Willy Fu, a law professor and vice-chairman of the Hong Kong Legal Exchange Foundation, echoed Wu. Fu noted that it is also possible that Owen might withdraw from the trial halfway through due to the pressure form his own country, which will be unfair to his client and wastes the court’s time.

Lai’s case is very localized. The laws involved are mainly the NSL, the Basic Law and the Hong Kong local criminal law. Therefore, Hong Kong local lawyers should be considered first. And I believe we have local lawyers who are capable enough to deal with the case, Wu noted.

Using local lawyers for the case will also help promote the development of local legal laws and protect the local public’s interest, Wu said.

Hong Kong used to have a tradition to allow foreign lawyers to come to Hong Kong to assist Hong Kong courts understand some certain cases and share with the courts their experiences and points of laws, Fu said.

But NSL-related crimes are unique. The NSL is based on the continental legal system and originally formulated in Chinese. It is not likely that Owen can 100 percent understand the law after it was translated into English, Fu noted.
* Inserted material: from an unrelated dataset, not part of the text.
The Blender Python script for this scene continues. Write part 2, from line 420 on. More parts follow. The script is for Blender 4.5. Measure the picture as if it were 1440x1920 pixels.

Former chief executive Leung Chun-ying said on Facebook on November 10 that it was “ridiculous” for someone accused of colluding with external forces to be represented by a lawyer from abroad.

Leung, who is now vice chairman of the National Committee of the Chinese People’s Political Consultative Conference, said the ruling by the Court of Appeal was a slap in the face to Hong Kong lawyers.

Apple Daily, a secessionist tabloid in Hong Kong, issued its final hard copy in late June. This was seen as a significant event that put an end to an era when foreign proxies and secessionist forces could recklessly meddle in China’s internal affairs by cultivating agents, like the paper’s founder Jimmy Lai and his media group.

In accordance with the NSL for Hong Kong, Jimmy Lai and six other people with the newspaper are facing charges of colluding with foreign forces to jeopardize national security, as well as printing, publishing, distributing, displaying, or copying inflammatory publications.

The other six former executives of Apple Daily were Cheung Kim-hung, who was chief executive of the newspaper’s former owner Next Digital, Apple Daily’s former associate publisher Chan Pui-man, former editor-in-chief Ryan Law, former executive editor-in-chief Lam Man-chung, former English edition editor-in-chief Fung Wai-kong and former editorial writer Yeung Ching-kee.

They pleaded guilty to conspiring with Lai and other people to request a foreign country or organization “to impose sanctions or blockade, or engage in other hostile activities” against the Hong Kong SAR and Chinese governments between July 2020 and June 2021.